峠への招待 > ツーリングフォトガイド >  ’1998 >  座間峠



群馬県桐生市/勢多郡東村(標高960m)



今日のねぐらを求めて桐生ダムに着く頃、突然のスコールに見舞われた。

しかし、すぐに雨も上がりダムサイト脇に静かな空間を見つける。

椅子、テーブルを用意し炭に火を付ける。ランタンの明かりの元で夕食を楽しむ。
 


翌朝は8時に走り出す。今日は座間峠を越え、三境林道経由で周回してくる予定だ。

早朝の中、鍋足に向けてヒルクライム。天気は曇りだが気温、湿度ともかなり高い。


すぐに額に汗が浮いてくる。

内容的にはMTBのほうが適していると思うが、こうした峠にはランドナーの方が良く似合う。
 


暑い。本当に暑い。ボトルの水が減っていく。ただ、このコース水場は豊富だから安心だ。

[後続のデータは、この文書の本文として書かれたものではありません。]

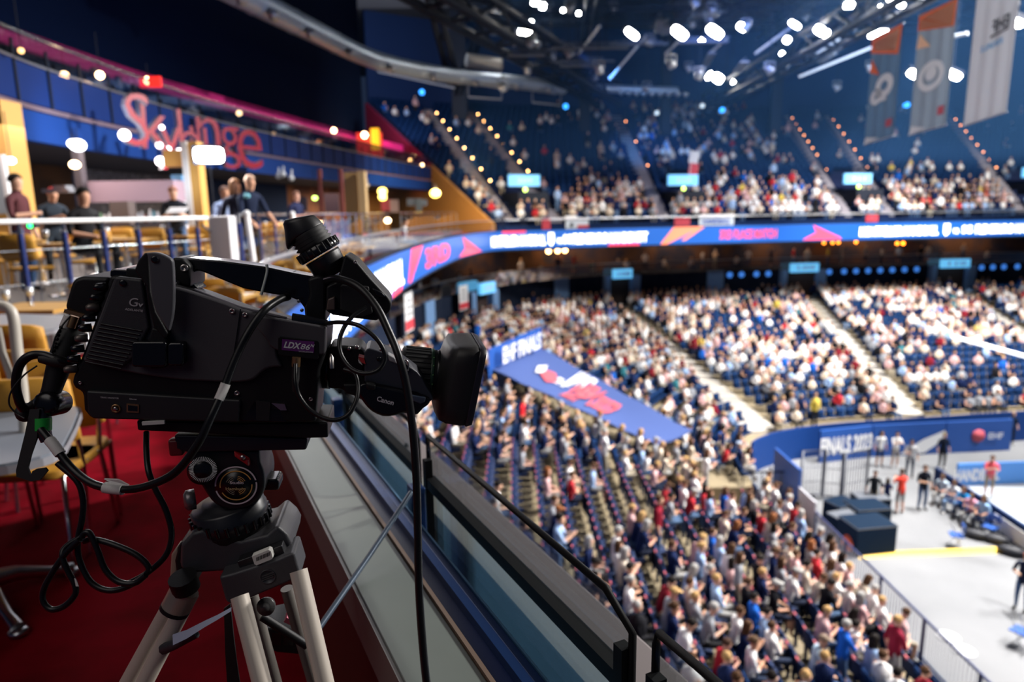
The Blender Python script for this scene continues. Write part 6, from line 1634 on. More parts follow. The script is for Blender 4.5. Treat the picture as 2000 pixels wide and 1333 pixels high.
body = part('body', taper(prism(body_pts, 0, -.10), 7, .0125), M_cb, bevel=.006)
side = part('side_panel', prism([(222,543),(275,551),(345,562),(378,571),(440,592),(469,604),(530,620),(560,629)] + spl([(560,629),(548,660),(540,690),(552,718)], 8)[1:] + spl([(552,718),(530,719),(515,725),(498,740),(482,746),(452,748),(400,746),(338,742),(236,726),(160,706)], 20)[1:], .007, -.01), M_cg, bevel=.004)
# seam, vents, front housing
mb = MB(); mb.tube([NP(470,603,.0085), NP(462,660,.0085), NP(452,722,.0085), NP(447,790,.001)], .0009, 4); part('panel_seam', mb, M_cs)
for k in range(11):
    y = 633 + k*7.4; x0 = 197 - k*3.0; mb = MB(); mb.tube([NP(x0, y, .0135), NP(x0+80-k*1.0, y+14, .0135)], .0015, 5); part('vent_slot', mb, M_cs)
part('front_housing', taper(prism(spl([(497,616),(540,622),(600,632),(637,639)], 10) + [(635,692)] + spl([(630,694),(600,693),(560,690),(530,680),(520,664),(500,640)], 12), .018, -.09), 11, .0125), M_cg, bevel=.006)
part('badge_recess', prism(rrect(543, 657, 622, 694, 5, 3, .12), .0195, .015), M_cb, bevel=.001)
bd = part('badge', prism([(551,663),(614,668),(613,690),(550,684)], .0205, .019), M_purple)
def lettering(s, x0, y0, x1, y1, off, hpx, m, parent, bold=.02, shear=0.0):
    a = NP(x0, y0, off); b = NP(x1, y1, off); xd = (b-a).normalized(); yd = N.cross(xd)
    if yd.z < 0: yd = -yd
    vs, fs, w_ = text_geo(s, hpx/F*.96, bold); L = (b-a).length; k = L/w_; mb = MB(); mb.add([a + xd*(v.x*k + v.y*shear) + yd*v.y for v in vs], fs)
    return part('lettering', mb, m, parent=parent)
lettering('LDX', 554, 679, 585, 682, .021, 12, M_wht, bd, .035, .25); lettering('86', 586, 682, 604, 684, .021, 11, M_wht, bd, .01, .25); lettering('N', 606, 678, 612, 679, .021, 6, M_wht, bd, .02, .25); lettering('WORLDCAM', 583, 688, 611, 690, .021, 3, M_print, bd)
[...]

鍋足からきつくなり、林道のゲートを越える。 峠への入り口はそこからじきに現れる。
 


丸太橋を渡って山道に入る。ルートははっきりしており不安はない。

訪れる人が多いのか、きれいな小道が北へ向かって続く。


沢を渡る個所が何度も現れるが、水量と苔が多く意外と神経を使う。

きれいで、静かな所だ。そして沢の奏でる音がいい。沢で汗をぬぐえば、その冷たさに生き返る。
 


フロントの重いランドナーでは押し上げるのに苦労するが、この暑さの中リュックがないのが助かる。

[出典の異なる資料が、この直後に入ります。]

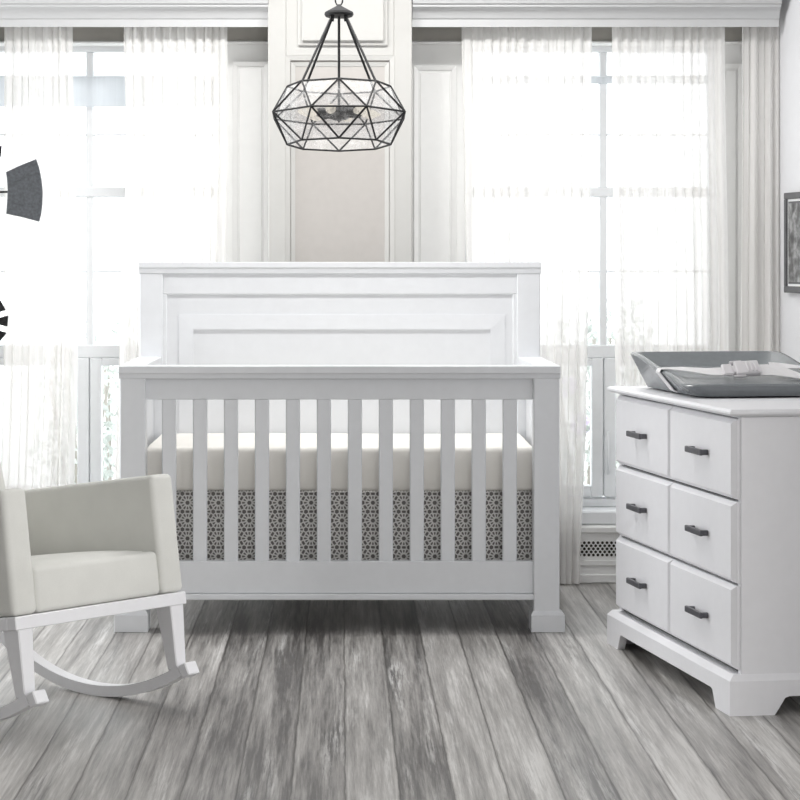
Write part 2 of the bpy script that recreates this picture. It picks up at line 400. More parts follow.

ビールもぬるくなり始めたことだし、軽量化のために少々開けた所でつまみだす。


明るい緑の中に、ネイチャーストーブの白い煙が立ち込める。

静かなひとときだ。そして素晴らしい空間だ。
 


標高は高くないが山深さを味わえる。そして峠越えの満足感を味わえる。

汗もひき、1時間ほどで切り上げる。

そこから峠まではわずかだった。峠はかなり明るく、そして開けている。
 

 
かなり人の手が入っている様子で、伐採も行われている。

それまでの雰囲気が良かっただけに少々残念な気がする。
 


下りはMTBのフルコースだ。きれいなシングルトラックが走っている。

ランドナーでも何とかなるがやはりポジション的に辛い。

所々降りざるをえないが、それでも山道下りを楽しめる。
 

 
タイトなコーナーが連続で現われ、テクニックがあればかなり乗車率は高い。

無理は禁物だが、基本的な事を守ればかなり楽しめる下りだ。

下るにつれ草木湖が大きく姿を現す。
 


下りの緊張感を和らげてくれる一瞬だ。

その後は深いヤブ、石ころだらけの道と荒れてくる。

そして最後は安定したダートへと変化し、峠越えを終える。
 


舗装路の熱風の中、草木湖に沿って走る。

三境林道の分岐へ入る。いきなり急坂が待ち受ける。


座間峠でかなり体力を消耗している上に、この猛暑の中の登りは過酷であった。

しばらくは、日陰を探しながらの歩きとなった。その後は勾配も緩くなってくる。
 

 
途中、野生の猿の集団が行く手を阻む。

車の人はいいが、こちらは無防備だから刺激しないように通り過ぎる。 緊張の一瞬だった。


トンネルを越えると、最高のダウンヒルが待っている。車のデポ地までかなり楽しめる。

その勾配、コーナー、路面、道幅、どれをとっても高い得点を与えられる下りだ。


これほど下りに没頭できる所もそう多くない。見事な林道だ。

ここだけはブレーキのよく効く細身のタイヤで走るべきだ。

車に戻ると8時間以上が過ぎていた。内容の濃い魅力たっぷりのコースだった。